**** GIVEN MATERIAL

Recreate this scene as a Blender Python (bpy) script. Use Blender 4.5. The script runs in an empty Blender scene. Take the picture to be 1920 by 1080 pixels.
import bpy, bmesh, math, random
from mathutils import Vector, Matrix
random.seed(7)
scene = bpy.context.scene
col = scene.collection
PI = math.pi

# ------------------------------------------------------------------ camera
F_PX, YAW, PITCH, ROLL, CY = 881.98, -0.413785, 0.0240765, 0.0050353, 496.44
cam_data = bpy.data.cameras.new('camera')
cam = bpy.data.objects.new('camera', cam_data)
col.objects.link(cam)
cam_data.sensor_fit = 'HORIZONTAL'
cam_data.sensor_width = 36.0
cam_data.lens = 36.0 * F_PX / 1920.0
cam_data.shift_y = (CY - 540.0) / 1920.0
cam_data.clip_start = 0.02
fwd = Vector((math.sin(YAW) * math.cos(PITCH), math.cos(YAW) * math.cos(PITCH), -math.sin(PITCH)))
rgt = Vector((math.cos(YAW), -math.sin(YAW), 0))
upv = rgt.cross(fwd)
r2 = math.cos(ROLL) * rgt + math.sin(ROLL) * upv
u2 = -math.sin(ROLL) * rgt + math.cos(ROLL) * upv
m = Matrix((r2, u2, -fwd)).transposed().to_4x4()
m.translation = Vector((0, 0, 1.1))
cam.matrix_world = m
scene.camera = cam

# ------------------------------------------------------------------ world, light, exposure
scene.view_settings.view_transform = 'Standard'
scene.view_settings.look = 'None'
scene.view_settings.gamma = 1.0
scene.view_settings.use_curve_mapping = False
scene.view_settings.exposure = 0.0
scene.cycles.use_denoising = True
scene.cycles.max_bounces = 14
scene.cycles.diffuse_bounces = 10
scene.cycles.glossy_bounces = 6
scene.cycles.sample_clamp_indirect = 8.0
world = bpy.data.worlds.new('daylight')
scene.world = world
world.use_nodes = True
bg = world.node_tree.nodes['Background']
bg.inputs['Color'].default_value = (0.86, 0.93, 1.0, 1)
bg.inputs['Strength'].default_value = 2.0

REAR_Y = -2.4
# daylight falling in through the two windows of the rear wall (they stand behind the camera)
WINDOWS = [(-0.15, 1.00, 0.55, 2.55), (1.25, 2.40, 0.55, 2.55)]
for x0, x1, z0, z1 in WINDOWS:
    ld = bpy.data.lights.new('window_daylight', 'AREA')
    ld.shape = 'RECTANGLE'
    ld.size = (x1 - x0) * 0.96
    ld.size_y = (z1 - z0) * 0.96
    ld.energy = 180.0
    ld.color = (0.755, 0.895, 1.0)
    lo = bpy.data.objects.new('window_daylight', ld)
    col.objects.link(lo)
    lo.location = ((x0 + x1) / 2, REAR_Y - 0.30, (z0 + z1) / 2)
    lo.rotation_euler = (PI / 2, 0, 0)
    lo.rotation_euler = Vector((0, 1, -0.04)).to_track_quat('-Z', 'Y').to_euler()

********

Beginning at the top of the data, please return every line until and including the line containing "PI = math.pi", copied exactly, and nothing past it.

Recreate this scene as a Blender Python (bpy) script. Use Blender 4.5. The script runs in an empty Blender scene. Take the picture to be 1920 by 1080 pixels.
import bpy, bmesh, math, random
from mathutils import Vector, Matrix
random.seed(7)
scene = bpy.context.scene
col = scene.collection
PI = math.pi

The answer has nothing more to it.